## DATA SHOWN

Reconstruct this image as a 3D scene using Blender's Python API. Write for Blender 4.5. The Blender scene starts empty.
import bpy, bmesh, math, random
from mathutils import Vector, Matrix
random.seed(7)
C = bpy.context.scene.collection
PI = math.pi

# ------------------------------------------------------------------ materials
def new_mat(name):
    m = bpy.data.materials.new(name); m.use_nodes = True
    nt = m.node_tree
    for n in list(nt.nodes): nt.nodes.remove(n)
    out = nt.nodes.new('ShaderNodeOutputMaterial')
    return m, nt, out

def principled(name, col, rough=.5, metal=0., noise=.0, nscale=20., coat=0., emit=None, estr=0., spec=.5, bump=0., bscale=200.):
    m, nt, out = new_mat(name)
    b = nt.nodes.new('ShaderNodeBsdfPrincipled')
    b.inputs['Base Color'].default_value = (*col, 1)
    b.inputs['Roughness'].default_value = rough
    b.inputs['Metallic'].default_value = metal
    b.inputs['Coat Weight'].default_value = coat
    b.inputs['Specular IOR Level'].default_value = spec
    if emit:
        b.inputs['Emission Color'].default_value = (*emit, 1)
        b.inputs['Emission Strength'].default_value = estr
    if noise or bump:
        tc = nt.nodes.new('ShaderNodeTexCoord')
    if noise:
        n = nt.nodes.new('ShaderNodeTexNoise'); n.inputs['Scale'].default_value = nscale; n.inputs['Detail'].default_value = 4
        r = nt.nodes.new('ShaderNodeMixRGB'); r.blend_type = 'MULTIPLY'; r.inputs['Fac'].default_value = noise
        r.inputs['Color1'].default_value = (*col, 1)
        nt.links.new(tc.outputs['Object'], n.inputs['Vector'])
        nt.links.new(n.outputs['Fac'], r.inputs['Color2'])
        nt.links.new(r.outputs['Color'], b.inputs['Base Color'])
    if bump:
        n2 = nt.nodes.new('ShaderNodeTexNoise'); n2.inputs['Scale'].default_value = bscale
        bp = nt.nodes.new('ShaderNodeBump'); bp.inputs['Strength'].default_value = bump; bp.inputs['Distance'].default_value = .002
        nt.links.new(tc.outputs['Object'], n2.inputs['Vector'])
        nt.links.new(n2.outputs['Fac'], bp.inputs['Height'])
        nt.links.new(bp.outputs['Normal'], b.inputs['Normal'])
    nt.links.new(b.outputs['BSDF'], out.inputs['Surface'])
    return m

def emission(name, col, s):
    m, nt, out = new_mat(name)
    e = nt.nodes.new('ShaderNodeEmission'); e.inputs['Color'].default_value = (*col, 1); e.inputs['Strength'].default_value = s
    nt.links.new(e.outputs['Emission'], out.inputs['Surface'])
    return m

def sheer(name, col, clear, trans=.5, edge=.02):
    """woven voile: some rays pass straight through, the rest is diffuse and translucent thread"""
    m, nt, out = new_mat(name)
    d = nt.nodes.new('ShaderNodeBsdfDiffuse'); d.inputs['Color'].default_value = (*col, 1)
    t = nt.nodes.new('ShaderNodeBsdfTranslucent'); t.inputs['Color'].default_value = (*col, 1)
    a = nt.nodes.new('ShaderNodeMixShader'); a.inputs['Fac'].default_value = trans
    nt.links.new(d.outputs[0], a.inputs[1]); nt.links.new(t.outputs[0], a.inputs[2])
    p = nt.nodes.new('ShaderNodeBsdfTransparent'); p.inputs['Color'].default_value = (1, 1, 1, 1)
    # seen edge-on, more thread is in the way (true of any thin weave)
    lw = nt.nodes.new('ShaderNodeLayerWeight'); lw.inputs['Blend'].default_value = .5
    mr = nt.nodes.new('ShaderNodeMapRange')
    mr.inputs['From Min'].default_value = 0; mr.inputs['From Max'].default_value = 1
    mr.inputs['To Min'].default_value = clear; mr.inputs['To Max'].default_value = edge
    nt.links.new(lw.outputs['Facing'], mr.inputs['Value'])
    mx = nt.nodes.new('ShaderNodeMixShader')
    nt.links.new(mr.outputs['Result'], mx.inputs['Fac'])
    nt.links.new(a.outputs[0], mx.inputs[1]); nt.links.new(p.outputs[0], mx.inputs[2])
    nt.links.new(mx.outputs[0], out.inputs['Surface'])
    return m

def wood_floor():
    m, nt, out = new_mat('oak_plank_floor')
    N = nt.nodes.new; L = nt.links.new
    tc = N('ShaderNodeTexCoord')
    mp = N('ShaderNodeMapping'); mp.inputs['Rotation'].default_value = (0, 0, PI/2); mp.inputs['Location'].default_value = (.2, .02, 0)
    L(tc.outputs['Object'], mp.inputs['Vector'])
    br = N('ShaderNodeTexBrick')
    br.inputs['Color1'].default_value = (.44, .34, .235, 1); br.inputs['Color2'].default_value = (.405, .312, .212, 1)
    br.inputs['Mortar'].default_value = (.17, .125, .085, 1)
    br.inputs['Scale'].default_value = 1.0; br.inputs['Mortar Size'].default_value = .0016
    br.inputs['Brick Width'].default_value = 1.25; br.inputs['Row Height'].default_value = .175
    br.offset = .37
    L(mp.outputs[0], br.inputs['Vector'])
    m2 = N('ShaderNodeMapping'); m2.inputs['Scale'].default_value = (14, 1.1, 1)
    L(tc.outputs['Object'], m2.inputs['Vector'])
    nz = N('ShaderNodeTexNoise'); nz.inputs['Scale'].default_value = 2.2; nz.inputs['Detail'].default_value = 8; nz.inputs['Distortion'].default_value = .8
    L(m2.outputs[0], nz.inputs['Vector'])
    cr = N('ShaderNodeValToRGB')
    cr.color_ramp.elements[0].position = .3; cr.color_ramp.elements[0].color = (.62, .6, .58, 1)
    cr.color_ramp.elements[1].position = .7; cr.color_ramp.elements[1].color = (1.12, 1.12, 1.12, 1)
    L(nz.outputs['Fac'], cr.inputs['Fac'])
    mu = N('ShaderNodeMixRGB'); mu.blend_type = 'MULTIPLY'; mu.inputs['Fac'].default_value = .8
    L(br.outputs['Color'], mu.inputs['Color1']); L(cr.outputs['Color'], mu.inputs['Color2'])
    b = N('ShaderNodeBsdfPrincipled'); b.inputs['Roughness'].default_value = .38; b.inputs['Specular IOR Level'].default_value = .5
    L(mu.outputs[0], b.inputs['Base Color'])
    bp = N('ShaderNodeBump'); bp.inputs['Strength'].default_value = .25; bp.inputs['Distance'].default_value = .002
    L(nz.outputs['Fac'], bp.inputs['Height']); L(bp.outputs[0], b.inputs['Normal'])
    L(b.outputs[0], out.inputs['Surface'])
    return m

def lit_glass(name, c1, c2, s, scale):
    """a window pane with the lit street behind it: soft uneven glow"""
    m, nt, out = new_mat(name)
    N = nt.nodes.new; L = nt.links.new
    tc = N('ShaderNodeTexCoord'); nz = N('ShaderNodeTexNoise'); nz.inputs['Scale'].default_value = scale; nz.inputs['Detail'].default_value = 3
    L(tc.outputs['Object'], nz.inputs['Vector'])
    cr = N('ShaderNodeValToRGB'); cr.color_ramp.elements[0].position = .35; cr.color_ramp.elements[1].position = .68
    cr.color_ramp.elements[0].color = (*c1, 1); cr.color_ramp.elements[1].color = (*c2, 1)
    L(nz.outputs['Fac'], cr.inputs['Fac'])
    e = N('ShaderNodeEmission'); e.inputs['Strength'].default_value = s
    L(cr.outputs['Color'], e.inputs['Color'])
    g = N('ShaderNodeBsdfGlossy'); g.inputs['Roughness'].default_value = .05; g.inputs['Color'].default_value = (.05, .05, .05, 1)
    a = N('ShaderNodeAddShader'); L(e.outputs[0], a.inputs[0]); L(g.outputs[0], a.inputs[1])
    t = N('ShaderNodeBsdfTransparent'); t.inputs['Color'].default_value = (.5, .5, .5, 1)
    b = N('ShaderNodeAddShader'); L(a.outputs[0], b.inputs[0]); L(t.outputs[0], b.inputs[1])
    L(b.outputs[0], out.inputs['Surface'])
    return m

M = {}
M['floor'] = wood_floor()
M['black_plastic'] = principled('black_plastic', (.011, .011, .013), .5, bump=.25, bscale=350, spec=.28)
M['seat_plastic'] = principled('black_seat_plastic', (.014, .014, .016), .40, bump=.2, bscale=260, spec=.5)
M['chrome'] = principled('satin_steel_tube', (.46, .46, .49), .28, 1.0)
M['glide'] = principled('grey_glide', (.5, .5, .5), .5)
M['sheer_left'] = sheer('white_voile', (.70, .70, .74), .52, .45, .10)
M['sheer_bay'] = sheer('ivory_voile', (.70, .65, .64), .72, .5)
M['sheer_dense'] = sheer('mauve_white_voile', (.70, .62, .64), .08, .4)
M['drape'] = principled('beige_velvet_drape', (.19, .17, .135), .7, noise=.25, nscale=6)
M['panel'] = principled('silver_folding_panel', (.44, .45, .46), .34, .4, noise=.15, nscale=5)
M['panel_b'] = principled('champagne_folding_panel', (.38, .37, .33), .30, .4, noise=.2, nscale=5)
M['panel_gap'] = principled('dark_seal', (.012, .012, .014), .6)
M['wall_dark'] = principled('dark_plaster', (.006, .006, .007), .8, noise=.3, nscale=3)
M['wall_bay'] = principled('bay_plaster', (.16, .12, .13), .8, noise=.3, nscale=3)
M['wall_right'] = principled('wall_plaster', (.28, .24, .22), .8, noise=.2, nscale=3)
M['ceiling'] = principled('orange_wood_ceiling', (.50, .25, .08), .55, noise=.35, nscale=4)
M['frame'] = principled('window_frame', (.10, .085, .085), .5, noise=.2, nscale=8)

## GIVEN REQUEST
Write out a verbatim copy of the data, beginning with its first line and ending with the line that contains "PI = math.pi".

## RESULT
Reconstruct this image as a 3D scene using Blender's Python API. Write for Blender 4.5. The Blender scene starts empty.
import bpy, bmesh, math, random
from mathutils import Vector, Matrix
random.seed(7)
C = bpy.context.scene.collection
PI = math.pi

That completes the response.